## Requirement
Output all the data exactly. Pictures do not belong in the copy.

## Dataset content
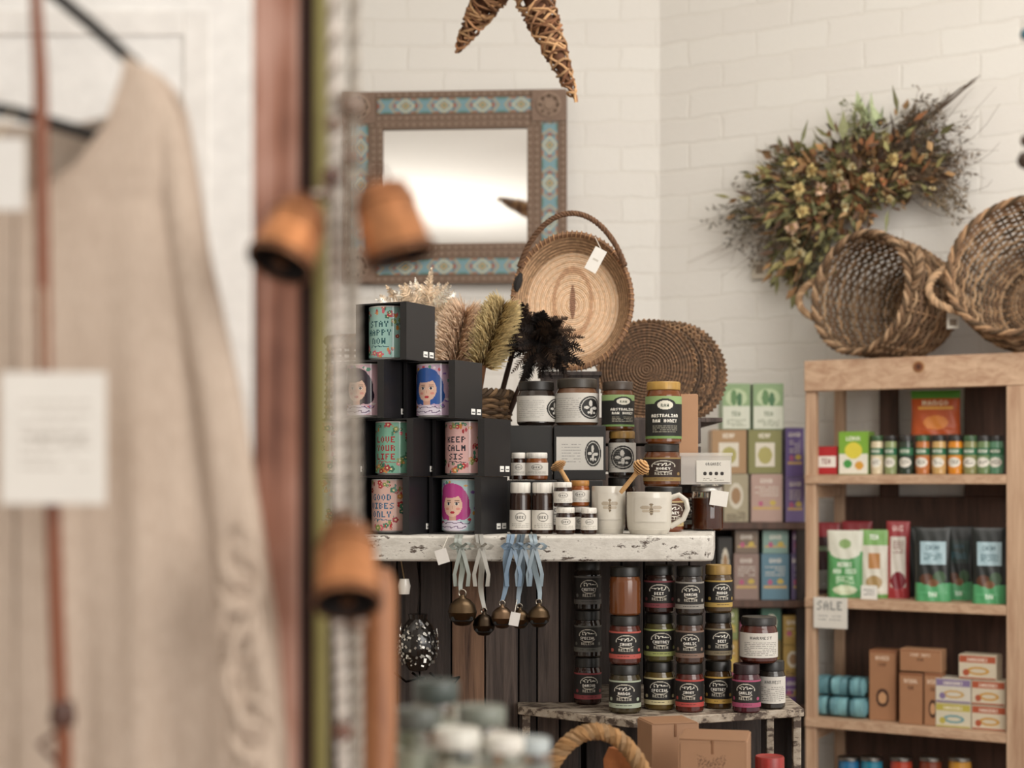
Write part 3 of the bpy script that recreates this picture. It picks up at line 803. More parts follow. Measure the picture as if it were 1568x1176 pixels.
bodies = [['#2c1712', '#39301c', '#544420', '#4c2018', '#443018', '#42161f', '#2c2620'], ['#241a14', '#4c2218', '#4c4626', '#3e261a', '#382a1c', '#5a2a1a', '#2a1a12'], ['#1e1814', '#6a3c1e', '#2c1a15', '#2a211c', '#4a3820', None, None]]
for row in range(3):
    for k, (px, y) in enumerate(cols_j):
        if row == 2 and k > 4: continue
        if row == 1 and k in (5, 6): continue
        r = .0268 if k in (1, 2) else .0238
        h = H1-.0008
        if row == 2 and k == 0: h = .088
        z = ZCR+row*H1
        cv = None
        a = accs[row][k]
        if k == 6: cv = white_label()
        elif a: cv = jam_label(a, words[(k+row*2) % 7])
        lid = '#15130f'
        if row == 2 and k == 4: lid = '#92753e'
        if row == 0 and k == 5: lid = '#241215'
        xx = XX(px, y)
        jar('jam_jar', xx, y, z+.0004, r, h, bodies[row][k], lid, cv, (.12, .68), rz=R.uniform(-.25, .25), lidf=.2)
xa = XX(1162, 2.64); jar('chutney_jar', xa, 2.642, ZCR+H1, .032, .078, '#4a2016', '#1c1814', white_label(), (.12, .66), lidf=.18)

# ---------------------------------------------------------------- mugs in black gift boxes
def mug_cv(kind, bg, hair='#2f5fb0', words=('LOVE', 'YOUR', 'TEA')):
    cv = CV(96, 84, bg)
    if kind == 'face':
        for i in range(26):
            a = R.uniform(0, 6.28); cv.ell(48+36*math.cos(a), 40+36*math.sin(a), R.uniform(1.5, 4), R.uniform(1.5, 3.5), R.choice(['#c84a56', '#d8a050', '#5a9a80', '#e8e0e0', '#8a6ab0']))
        cv.ell(48, 38, 25, 30, hair); cv.ell(46, 20, 20, 14, hair); cv.ell(33, 52, 11, 14, hair); cv.ell(64, 52, 11, 14, hair)
        cv.rect(43, 52, 54, 70, '#d4a490'); cv.ell(48, 76, 22, 9, '#e4dcea')
        cv.ell(48, 42, 15, 19, '#e4bda8'); cv.ell(44, 24, 15, 6, hair)
        for x in (42, 55):
            cv.ell(x, 40, 3.2, 2.0, '#f4f0ec'); cv.ell(x, 40, 1.6, 1.8, '#2a2430'); cv.rect(x-3, 37, x+4, 38, '#2a2028'); cv.rect(x-3, 34, x+4, 35, '#5a3a34'); cv.ell(x+(-2 if x < 48 else 2), 48, 3, 2, '#dc9488')
        cv.rect(48, 43, 49, 48, '#c89880'); cv.ell(48.5, 54, 4, 2, '#b82a3a')
        cv.script(22, 74, 71, 3, '#5a3a6a', 1, 2.0); cv.script(26, 70, 78, 2, '#5a3a6a', 1, 4.0)
    else:
        for i in range(64):
            a = R.uniform(0, 6.28); x = 48+34*math.cos(a)+R.gauss(0, 4); y = 41+35*math.sin(a)+R.gauss(0, 3.5)
            c = R.choice(['#b83a42', '#a03038', '#4a8068', '#cf8a48', '#3f6f5c', '#cf6470', '#8a9a58'])
            s_ = R.uniform(1.5, 4.2)
            if R.random() < .5:
                for q in range(5): cv.ell(x+s_*.8*math.cos(q*1.257), y+s_*.8*math.sin(q*1.257), s_*.6, s_*.55, c)
                cv.ell(x, y, s_*.4, s_*.4, '#f0dca8')
            else: cv.ell(x, y, s_*.5, s_*1.1, c)
        for q, (w_, y) in enumerate(zip(words, (24, 38, 52))): cv.text(w_, y, hair, k=2)
        cv.script(34, 62, 66, 2, hair, 1, 1.0)
    cv.rect(0, 0, 96, 1, '#d8d4cc')
    return cv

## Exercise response
Write part 3 of the bpy script that recreates this picture. It picks up at line 803. More parts follow. Measure the picture as if it were 1568x1176 pixels.
bodies = [['#2c1712', '#39301c', '#544420', '#4c2018', '#443018', '#42161f', '#2c2620'], ['#241a14', '#4c2218', '#4c4626', '#3e261a', '#382a1c', '#5a2a1a', '#2a1a12'], ['#1e1814', '#6a3c1e', '#2c1a15', '#2a211c', '#4a3820', None, None]]
for row in range(3):
    for k, (px, y) in enumerate(cols_j):
        if row == 2 and k > 4: continue
        if row == 1 and k in (5, 6): continue
        r = .0268 if k in (1, 2) else .0238
        h = H1-.0008
        if row == 2 and k == 0: h = .088
        z = ZCR+row*H1
        cv = None
        a = accs[row][k]
        if k == 6: cv = white_label()
        elif a: cv = jam_label(a, words[(k+row*2) % 7])
        lid = '#15130f'
        if row == 2 and k == 4: lid = '#92753e'
        if row == 0 and k == 5: lid = '#241215'
        xx = XX(px, y)
        jar('jam_jar', xx, y, z+.0004, r, h, bodies[row][k], lid, cv, (.12, .68), rz=R.uniform(-.25, .25), lidf=.2)
xa = XX(1162, 2.64); jar('chutney_jar', xa, 2.642, ZCR+H1, .032, .078, '#4a2016', '#1c1814', white_label(), (.12, .66), lidf=.18)

# ---------------------------------------------------------------- mugs in black gift boxes
def mug_cv(kind, bg, hair='#2f5fb0', words=('LOVE', 'YOUR', 'TEA')):
    cv = CV(96, 84, bg)
    if kind == 'face':
        for i in range(26):
            a = R.uniform(0, 6.28); cv.ell(48+36*math.cos(a), 40+36*math.sin(a), R.uniform(1.5, 4), R.uniform(1.5, 3.5), R.choice(['#c84a56', '#d8a050', '#5a9a80', '#e8e0e0', '#8a6ab0']))
        cv.ell(48, 38, 25, 30, hair); cv.ell(46, 20, 20, 14, hair); cv.ell(33, 52, 11, 14, hair); cv.ell(64, 52, 11, 14, hair)
        cv.rect(43, 52, 54, 70, '#d4a490'); cv.ell(48, 76, 22, 9, '#e4dcea')
        cv.ell(48, 42, 15, 19, '#e4bda8'); cv.ell(44, 24, 15, 6, hair)
        for x in (42, 55):
            cv.ell(x, 40, 3.2, 2.0, '#f4f0ec'); cv.ell(x, 40, 1.6, 1.8, '#2a2430'); cv.rect(x-3, 37, x+4, 38, '#2a2028'); cv.rect(x-3, 34, x+4, 35, '#5a3a34'); cv.ell(x+(-2 if x < 48 else 2), 48, 3, 2, '#dc9488')
        cv.rect(48, 43, 49, 48, '#c89880'); cv.ell(48.5, 54, 4, 2, '#b82a3a')
        cv.script(22, 74, 71, 3, '#5a3a6a', 1, 2.0); cv.script(26, 70, 78, 2, '#5a3a6a', 1, 4.0)
    else:
        for i in range(64):
            a = R.uniform(0, 6.28); x = 48+34*math.cos(a)+R.gauss(0, 4); y = 41+35*math.sin(a)+R.gauss(0, 3.5)
            c = R.choice(['#b83a42', '#a03038', '#4a8068', '#cf8a48', '#3f6f5c', '#cf6470', '#8a9a58'])
            s_ = R.uniform(1.5, 4.2)
            if R.random() < .5:
                for q in range(5): cv.ell(x+s_*.8*math.cos(q*1.257), y+s_*.8*math.sin(q*1.257), s_*.6, s_*.55, c)
                cv.ell(x, y, s_*.4, s_*.4, '#f0dca8')
            else: cv.ell(x, y, s_*.5, s_*1.1, c)
        for q, (w_, y) in enumerate(zip(words, (24, 38, 52))): cv.text(w_, y, hair, k=2)
        cv.script(34, 62, 66, 2, hair, 1, 1.0)
    cv.rect(0, 0, 96, 1, '#d8d4cc')
    return cv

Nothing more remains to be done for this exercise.